The paper I mentioned above says a lot more. Maybe I will write more on that. I know that this is a touchy subject. The very people that they are putting their trust in mislead most Christians. Why won’t a Christian church tell you that God got divorced? Or that this walk with Jesus is not about a set of do’s and don’ts. Jesus came to abolish the Ten Commandments yet we allow ourselves to be roped in by them again and call it obedience or submission or some other silly name that the institutions have chosen.

Be blessed and enjoy God today!!

3 comments:

Unknown said...

You do realize that Jesus said that divorce was justified in the case of adultery (Matt 19:9). You also must realize that Israel had adulterated herself many times, right in her "husband's" face (in the verse you quoted and history in Kings and Chronicles). God was justified, according to his own Word, to divorce Israel, not the hypocrite you imply.

Damale' said...

Hey BD, I am sorry if I intoned or implied that God was a hypocrite. The crux of all of this is not a scriptural match game but rather that in the end sin is sin and I am forgiven. Does that give me license? No! But that blood washes it away thankfully. As an end note: these scriptures do need to be taken in their contextual and historical settings to be valid for any debates.

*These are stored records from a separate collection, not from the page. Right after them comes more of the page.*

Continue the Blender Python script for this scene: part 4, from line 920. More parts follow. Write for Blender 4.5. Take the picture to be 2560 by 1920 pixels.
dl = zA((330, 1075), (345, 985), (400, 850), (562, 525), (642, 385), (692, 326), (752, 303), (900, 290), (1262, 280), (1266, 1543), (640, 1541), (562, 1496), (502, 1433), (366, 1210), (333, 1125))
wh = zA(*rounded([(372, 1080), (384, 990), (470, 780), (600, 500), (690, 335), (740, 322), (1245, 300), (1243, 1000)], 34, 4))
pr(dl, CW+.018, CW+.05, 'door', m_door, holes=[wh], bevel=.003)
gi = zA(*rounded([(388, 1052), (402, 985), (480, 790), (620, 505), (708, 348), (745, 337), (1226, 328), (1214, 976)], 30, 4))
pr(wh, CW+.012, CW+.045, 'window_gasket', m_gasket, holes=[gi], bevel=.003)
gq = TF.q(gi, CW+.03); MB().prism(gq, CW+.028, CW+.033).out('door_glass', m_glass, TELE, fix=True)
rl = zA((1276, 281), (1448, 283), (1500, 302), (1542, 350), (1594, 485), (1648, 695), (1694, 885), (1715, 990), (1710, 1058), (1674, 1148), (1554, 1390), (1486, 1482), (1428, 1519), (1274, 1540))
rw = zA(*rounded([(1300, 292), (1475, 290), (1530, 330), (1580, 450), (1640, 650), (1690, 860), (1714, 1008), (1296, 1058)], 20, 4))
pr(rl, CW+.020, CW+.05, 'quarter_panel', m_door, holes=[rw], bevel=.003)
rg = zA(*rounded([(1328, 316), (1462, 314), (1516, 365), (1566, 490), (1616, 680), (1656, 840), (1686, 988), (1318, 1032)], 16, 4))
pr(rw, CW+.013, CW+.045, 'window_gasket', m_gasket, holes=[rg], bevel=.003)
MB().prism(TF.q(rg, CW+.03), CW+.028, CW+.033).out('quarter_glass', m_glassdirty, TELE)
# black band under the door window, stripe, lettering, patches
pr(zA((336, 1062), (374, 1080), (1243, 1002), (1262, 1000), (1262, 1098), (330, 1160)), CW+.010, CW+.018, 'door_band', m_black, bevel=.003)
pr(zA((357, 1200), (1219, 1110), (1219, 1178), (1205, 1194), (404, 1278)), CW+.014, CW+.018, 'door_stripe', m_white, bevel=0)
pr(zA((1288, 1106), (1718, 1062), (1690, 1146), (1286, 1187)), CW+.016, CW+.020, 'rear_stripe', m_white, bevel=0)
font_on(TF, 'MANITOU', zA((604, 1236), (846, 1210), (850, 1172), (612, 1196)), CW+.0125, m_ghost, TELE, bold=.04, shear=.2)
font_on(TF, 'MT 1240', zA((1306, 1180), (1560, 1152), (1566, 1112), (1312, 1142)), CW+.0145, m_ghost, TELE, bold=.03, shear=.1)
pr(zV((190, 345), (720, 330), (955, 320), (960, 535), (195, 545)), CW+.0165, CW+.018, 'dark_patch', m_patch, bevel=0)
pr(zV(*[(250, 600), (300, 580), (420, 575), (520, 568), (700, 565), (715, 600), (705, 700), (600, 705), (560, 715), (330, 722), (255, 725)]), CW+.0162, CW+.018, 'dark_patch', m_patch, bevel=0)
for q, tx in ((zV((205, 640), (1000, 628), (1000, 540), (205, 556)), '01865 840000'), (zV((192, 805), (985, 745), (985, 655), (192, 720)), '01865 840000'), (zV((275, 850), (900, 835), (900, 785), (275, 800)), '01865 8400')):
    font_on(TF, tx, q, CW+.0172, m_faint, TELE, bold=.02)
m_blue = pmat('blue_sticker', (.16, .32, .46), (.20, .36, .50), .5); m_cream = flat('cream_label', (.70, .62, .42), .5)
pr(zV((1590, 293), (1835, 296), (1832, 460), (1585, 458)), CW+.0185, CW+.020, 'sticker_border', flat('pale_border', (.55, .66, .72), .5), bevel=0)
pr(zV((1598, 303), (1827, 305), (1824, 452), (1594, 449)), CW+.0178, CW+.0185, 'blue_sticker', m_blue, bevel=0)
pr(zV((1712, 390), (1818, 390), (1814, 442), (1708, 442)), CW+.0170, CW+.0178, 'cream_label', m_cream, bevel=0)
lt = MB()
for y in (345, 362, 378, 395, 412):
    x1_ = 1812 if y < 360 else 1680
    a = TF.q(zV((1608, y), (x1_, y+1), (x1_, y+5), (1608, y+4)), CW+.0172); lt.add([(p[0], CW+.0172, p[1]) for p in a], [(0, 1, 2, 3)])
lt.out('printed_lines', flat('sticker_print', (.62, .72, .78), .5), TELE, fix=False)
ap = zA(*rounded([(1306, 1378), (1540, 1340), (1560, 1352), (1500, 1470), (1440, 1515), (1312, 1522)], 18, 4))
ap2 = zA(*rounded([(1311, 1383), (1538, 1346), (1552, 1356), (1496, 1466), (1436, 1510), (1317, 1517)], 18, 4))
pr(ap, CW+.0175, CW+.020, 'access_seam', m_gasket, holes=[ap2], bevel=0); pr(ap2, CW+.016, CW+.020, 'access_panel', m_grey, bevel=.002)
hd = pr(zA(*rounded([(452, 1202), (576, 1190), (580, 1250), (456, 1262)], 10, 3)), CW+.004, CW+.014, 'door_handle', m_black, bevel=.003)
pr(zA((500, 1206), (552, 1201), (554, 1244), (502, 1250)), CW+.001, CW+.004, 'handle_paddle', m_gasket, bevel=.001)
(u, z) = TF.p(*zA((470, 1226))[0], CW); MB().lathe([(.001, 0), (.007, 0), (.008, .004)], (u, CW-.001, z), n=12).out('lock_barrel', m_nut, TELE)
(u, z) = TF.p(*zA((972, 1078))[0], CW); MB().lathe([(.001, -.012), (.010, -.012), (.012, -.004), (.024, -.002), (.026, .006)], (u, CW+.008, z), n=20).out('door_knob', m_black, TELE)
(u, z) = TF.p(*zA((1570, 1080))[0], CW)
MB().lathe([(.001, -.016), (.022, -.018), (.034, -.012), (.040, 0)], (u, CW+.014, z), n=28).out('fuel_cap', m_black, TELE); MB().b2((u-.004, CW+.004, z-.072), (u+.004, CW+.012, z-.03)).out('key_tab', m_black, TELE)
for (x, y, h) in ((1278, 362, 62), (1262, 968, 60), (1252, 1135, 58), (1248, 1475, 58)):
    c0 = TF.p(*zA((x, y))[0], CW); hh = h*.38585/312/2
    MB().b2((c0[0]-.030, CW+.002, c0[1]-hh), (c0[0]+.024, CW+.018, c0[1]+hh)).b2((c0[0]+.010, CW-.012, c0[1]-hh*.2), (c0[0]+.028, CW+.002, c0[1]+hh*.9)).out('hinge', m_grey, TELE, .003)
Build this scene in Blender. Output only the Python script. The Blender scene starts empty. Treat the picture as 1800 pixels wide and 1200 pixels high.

MorningStar Church said...

Hello Dawn, you did not imply that God is a hypocrite, as BigDummy stated. My reading of your blog was quite encouraging and uplifting. As a divorced person myself, I have found myself in emotional turmoil over it and during it. Perhaps, folks like BigDummy simply haven't gone through the emotional turoilof divorce. Maybe then, the scriptural matchgame will end and mercy begin. I too was in church this past Sunday and heard the very same passage. Had never heard it from a pulpit anywhere in all my life. It is good to know that even if BigDummy doesn't understand, then at least God does. And, if we are anything alike at all, that is all that matters to me.